Se não for assim, o que você poderia esperar? Que a sorte pudesse bater à sua porta? Deus pode e vai ajudar, desde que você busque, ore e mereça, e nessa sintonia (não se pode lembrar de Deus somente nas horas amargas, mas agradecer a Ele, sempre, nas horas boas). É a receita para você se tornar melhor. A fórmula para você se aperfeiçoar profissionalmente. As consequências que você irá obter na sintonia, sem cessar, com Deus. É assim que podemos nos ajudar, em termos pessoais, e melhorar bastante as nossas relações.

Planejar é adotar uma estratégia. Planejar é saber tomar decisões adequadas na hora certa, ser assertivo e coerente, não pisar nos outros para obter algo, esquadrinhar para definir o que possa ser possível e não utópico, prestar atenção na sua saúde, não só física como mental (você pode estar fora de prumo sem perceber) e ter tempo de qualidade de vida com familiares e amigos. Esses fatores se conectam. A vida é um todo, uma arte, uma gestação de coisas novas, como transmite João, super conectado com Deus. É a vida equilibrada e mentalmente organizada.

Feliz ano novo... faço novas todas as coisas... Passo por transformação. A minha vida passa a ser a de outra pessoa, tal a profundidade e dimensão de reinventar-se. Descubro que ser feliz num novo ano não é apenas um estado de alegria eufórica. No idioma dinamarquês, a palavra para definir a bem-aventurança é hygge, que quer dizer um estado de espírito, que saiba combinar uma série de fatores.
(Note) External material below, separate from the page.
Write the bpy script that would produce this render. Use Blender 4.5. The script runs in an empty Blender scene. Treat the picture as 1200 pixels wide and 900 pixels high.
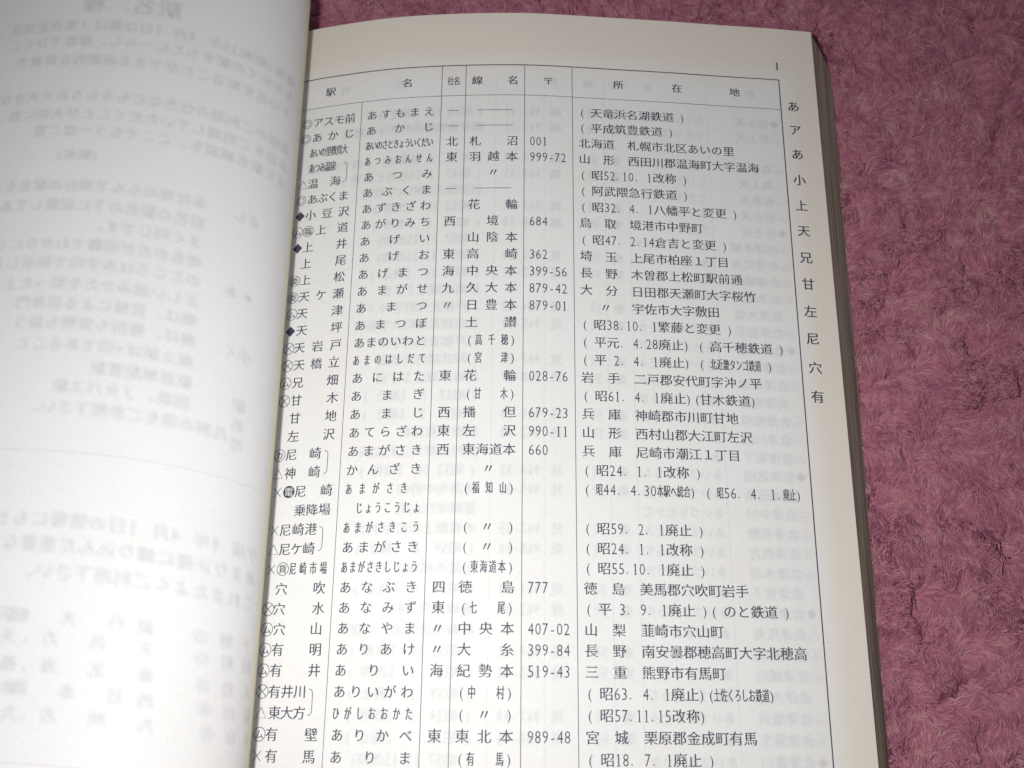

Entre eles, a sensação de bem-estar, como se fôssemos um refúgio de paz e segurança, gerador de um ambiente de harmonia.

Este é o nosso capital, mesmo dentro da perversa economia global, porque nele estão contidos os recursos indispensáveis para se conseguir a tão almejada felicidade.

Então, no mais amplo dos sentidos, nossos votos para que o seu novo ano de fato seja feliz, abundante em transformações, realizações, conquistas e, principalmente, com as bênçãos de Deus.